Il existe également des mesures d’ingénierie concrètes qui permettent de lutter contre l’érosion côtière dans le cadre des programmes de GIZC. Il convient de mettre l’accent sur les solutions fondées sur la nature, qui permettent non seulement d’accroître la résilience des biens côtiers, mais aussi de revitaliser simultanément les écosystèmes importants. Il s’agit notamment de la stabilisation des dunes par la végétation, de la plantation d’herbiers marins ou de la réhabilitation des récifs coralliens. Les mesures dites “douces”, comme le rechargement des plages ou les barrières anti-vent pour l’accumulation de sable, sont également des options viables. La Tunisie a utilisé plusieurs mesures douces pour lutter contre l’érosion côtière, notamment l’érection de plus de quatre kilomètres de clôtures en bois de pin pour stabiliser les dunes. L’interdiction et l’application effective des interdictions d’extraction illégale de sable sont importantes pour soutenir les efforts de stabilisation et d’accumulation des dunes. De même, la suppression ou la modernisation des barrages existants pour permettre un meilleur transport des sédiments est efficace pour réduire l’érosion côtière en aval.

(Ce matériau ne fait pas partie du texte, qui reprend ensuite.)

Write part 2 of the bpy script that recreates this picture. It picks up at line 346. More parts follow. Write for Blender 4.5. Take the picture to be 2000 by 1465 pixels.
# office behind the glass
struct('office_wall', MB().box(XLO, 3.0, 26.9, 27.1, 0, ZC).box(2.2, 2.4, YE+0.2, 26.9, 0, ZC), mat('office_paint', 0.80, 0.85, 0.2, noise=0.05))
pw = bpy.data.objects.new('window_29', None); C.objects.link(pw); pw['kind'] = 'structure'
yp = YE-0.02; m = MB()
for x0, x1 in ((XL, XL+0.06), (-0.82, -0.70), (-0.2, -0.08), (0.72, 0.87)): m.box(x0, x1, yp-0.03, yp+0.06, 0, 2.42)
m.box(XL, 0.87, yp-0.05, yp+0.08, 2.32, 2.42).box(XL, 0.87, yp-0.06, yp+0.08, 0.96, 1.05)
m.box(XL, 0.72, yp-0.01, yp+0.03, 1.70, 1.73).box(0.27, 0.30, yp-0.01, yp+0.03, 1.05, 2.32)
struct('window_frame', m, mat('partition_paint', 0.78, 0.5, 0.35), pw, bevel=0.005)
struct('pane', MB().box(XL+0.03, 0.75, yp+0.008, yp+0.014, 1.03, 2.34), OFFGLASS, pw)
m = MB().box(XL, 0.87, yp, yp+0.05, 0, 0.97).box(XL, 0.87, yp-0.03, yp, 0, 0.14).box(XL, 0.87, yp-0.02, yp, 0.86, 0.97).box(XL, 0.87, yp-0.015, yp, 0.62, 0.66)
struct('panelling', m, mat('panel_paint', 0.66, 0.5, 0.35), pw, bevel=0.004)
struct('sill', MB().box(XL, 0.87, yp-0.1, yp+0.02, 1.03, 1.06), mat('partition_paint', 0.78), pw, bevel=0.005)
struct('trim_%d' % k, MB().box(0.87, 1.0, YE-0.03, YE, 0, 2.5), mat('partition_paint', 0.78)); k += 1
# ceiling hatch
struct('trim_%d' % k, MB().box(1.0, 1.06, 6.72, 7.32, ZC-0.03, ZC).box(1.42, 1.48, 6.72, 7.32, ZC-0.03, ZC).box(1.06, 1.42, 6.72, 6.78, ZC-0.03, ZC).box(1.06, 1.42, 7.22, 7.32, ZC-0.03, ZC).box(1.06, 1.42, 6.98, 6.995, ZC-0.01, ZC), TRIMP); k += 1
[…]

L’érosion côtière entraîne des coûts substantiels pour le développement de l’économie bleue du Maghreb. Il est très probable que ces coûts augmentent à l’avenir, exacerbés par l’élévation du niveau de la mer et des événements climatiques plus extrêmes. À l’avenir, les gouvernements du Maghreb devraient renforcer leur préparation à la lutte contre les effets néfastes de l’érosion côtière. Cela inclut le lancement et la poursuite des programmes de GIZC ainsi que la réorientation des infrastructures de protection vers des solutions basées sur la nature. Un prochain rapport, intitulé “Ciel bleu, mer bleue”, fournira des recommandations sur la façon d’aborder le recul continu des côtes dans un contexte régional plus large.